Chess is a two-player abstract strategy board game played on an 8×8 grid of 64 squares. Each player begins with 16 pieces: one king, one queen, two rooks, two bishops, two knights, and eight pawns. Players alternate moves, with White always going first. The objective is to checkmate the opponent's king — placing it under attack (check) with no legal escape. If the player to move has no legal moves but is not in check, the game is a draw by stalemate. Chess has a virtually infinite strategic depth despite its simple rules, which is why it has captivated players for over fifteen centuries and continues to be studied, played, and appreciated worldwide by an estimated 600 million people.
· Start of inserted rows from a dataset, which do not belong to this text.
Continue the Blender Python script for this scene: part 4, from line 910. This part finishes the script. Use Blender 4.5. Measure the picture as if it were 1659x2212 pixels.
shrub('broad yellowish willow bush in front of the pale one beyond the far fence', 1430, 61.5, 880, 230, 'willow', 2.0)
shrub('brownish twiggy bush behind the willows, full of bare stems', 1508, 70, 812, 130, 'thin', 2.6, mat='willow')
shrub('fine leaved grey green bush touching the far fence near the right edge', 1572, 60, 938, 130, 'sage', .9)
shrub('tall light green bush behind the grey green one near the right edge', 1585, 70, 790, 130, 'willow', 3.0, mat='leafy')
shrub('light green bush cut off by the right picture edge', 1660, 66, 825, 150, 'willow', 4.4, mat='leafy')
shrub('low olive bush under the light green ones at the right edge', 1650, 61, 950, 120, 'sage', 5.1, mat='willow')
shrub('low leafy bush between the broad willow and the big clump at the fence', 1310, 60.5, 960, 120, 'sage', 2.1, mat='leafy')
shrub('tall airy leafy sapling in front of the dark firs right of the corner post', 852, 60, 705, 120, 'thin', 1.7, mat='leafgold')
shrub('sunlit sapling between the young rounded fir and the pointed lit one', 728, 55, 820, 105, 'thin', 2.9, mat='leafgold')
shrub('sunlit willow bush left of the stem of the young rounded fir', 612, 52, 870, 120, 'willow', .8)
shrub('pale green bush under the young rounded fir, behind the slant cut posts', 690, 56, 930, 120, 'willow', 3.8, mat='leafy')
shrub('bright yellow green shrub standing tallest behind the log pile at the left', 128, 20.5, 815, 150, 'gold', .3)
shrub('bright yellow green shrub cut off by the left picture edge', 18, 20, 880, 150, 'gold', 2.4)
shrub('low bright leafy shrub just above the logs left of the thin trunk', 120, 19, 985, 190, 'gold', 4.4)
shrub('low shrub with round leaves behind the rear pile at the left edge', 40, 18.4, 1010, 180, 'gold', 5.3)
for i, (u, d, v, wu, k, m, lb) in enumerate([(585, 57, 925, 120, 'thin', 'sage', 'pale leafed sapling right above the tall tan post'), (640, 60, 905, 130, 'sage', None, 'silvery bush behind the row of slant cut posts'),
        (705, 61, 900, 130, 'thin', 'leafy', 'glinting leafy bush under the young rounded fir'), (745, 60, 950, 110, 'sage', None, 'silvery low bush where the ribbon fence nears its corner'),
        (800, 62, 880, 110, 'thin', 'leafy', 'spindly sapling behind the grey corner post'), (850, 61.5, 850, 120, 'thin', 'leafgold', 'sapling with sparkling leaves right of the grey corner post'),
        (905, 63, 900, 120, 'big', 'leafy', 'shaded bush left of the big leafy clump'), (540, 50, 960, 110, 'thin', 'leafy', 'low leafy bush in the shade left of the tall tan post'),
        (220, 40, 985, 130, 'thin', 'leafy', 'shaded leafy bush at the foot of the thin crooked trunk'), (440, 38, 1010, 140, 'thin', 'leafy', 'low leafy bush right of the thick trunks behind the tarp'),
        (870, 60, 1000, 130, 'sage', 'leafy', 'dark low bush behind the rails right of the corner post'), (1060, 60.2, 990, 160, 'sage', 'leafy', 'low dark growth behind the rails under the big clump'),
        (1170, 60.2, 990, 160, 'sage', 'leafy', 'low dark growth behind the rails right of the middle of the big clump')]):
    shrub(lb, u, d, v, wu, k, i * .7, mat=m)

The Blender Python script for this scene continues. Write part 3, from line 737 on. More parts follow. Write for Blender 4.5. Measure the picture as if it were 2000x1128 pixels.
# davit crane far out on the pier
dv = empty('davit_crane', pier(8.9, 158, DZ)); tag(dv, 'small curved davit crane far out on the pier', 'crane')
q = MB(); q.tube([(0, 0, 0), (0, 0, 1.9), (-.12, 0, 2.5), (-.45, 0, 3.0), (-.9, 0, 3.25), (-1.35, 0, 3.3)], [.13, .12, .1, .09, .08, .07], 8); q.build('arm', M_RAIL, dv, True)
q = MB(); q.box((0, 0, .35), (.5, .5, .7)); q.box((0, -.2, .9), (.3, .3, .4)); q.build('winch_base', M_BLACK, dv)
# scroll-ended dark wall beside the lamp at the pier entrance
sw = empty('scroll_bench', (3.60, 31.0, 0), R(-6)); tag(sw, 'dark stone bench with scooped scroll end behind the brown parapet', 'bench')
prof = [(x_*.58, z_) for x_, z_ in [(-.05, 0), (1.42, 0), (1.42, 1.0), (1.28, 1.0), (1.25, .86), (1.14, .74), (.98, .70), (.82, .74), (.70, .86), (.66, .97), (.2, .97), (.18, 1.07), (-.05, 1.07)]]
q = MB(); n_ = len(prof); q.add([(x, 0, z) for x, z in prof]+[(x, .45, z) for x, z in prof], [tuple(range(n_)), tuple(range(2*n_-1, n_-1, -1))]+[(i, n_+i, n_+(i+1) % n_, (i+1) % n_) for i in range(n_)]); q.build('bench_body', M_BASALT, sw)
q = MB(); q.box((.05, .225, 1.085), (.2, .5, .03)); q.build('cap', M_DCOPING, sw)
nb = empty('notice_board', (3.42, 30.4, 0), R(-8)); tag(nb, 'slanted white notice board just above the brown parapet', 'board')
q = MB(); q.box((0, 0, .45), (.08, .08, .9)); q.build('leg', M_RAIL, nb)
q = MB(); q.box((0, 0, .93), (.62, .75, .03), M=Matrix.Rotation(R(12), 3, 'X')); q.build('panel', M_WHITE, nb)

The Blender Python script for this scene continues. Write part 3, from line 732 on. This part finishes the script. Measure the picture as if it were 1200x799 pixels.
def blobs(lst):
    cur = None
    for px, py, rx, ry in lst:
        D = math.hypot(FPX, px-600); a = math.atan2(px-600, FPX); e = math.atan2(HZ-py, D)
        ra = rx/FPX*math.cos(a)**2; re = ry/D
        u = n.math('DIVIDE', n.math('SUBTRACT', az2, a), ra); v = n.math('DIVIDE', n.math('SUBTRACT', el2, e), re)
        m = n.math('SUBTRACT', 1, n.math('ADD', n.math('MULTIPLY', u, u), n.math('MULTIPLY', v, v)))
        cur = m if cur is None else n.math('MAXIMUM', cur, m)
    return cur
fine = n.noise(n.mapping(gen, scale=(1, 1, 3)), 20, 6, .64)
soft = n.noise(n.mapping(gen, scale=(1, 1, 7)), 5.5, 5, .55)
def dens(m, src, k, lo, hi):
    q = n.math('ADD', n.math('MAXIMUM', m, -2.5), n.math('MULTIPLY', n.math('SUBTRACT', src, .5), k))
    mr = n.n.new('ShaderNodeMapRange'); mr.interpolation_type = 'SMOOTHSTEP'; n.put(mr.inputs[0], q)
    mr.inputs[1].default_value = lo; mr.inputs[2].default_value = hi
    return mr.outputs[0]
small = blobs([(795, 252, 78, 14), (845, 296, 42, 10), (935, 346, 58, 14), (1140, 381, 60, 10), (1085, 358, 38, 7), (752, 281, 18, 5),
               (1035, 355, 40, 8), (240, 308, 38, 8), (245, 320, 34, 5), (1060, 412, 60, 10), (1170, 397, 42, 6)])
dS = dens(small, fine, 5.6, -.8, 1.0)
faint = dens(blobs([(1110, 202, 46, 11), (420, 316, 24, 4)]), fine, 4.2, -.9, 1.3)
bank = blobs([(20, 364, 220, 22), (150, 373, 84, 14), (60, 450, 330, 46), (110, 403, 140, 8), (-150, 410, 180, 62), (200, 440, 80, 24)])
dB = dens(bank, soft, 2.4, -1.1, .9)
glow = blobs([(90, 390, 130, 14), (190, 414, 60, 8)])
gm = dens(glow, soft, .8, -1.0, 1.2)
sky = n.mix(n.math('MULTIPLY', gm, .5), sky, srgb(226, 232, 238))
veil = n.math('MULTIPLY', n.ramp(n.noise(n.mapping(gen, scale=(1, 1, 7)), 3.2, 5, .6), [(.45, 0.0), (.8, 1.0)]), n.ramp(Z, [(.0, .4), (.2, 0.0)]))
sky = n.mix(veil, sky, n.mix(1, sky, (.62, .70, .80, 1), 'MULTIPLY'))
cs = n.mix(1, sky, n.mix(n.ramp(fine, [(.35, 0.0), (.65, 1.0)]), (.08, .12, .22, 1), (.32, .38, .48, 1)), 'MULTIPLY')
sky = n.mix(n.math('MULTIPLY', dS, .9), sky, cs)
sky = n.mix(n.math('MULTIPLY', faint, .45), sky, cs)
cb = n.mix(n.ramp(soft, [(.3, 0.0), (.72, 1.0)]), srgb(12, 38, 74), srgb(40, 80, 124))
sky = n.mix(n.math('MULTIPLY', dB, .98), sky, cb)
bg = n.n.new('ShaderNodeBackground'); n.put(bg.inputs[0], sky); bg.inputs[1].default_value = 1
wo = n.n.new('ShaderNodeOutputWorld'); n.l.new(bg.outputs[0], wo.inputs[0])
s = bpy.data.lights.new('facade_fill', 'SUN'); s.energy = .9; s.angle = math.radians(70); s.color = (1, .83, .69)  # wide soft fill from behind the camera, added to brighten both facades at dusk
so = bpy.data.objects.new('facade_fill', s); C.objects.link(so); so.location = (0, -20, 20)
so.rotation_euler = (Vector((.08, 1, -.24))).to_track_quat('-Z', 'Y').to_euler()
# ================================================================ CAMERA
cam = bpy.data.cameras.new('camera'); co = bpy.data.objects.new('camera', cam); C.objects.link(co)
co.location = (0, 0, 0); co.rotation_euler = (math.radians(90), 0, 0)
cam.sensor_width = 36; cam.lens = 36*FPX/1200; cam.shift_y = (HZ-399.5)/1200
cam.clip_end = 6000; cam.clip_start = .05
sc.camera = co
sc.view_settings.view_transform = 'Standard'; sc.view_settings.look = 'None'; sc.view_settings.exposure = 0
How Does the Chess Engine Work?
The AI uses minimax search with alpha-beta pruning. Starting from the current position, it builds a game tree by considering every legal move available to the current player, then every response by the opponent, alternating to the chosen search depth. At the leaf nodes (the end of the search), a static evaluation function assigns a numerical score based on material balance (sum of piece values) and positional factors captured in piece-square tables. Alpha-beta pruning eliminates branches that cannot possibly affect the final choice — if the AI finds a move that's already better than anything the opponent would allow, it stops exploring that branch. This typically reduces the search space by 50–70%, enabling deeper searches in the same time budget. Move ordering (trying captures first) further improves pruning effectiveness.
Key Chess Strategies
Chess strategy operates on several levels simultaneously. In the opening, principles guide development: bring knights before bishops, control the center with pawns and pieces, castle early to tuck the king away safely, and connect your rooks. In the middlegame, tactical motifs — forks, pins, skewers, discovered attacks, and combinations — create decisive advantages through forcing sequences. Strategic thinking focuses on pawn structure (passed pawns are powerful, isolated or doubled pawns are weak), piece activity (a bishop controlling a long diagonal or a rook on an open file is far stronger than the same piece hemmed in by its own pawns), and king safety. The endgame requires precise technique: king activation (the king becomes a powerful piece in the endgame), pawn promotion races, and understanding drawn vs. won positions with reduced material.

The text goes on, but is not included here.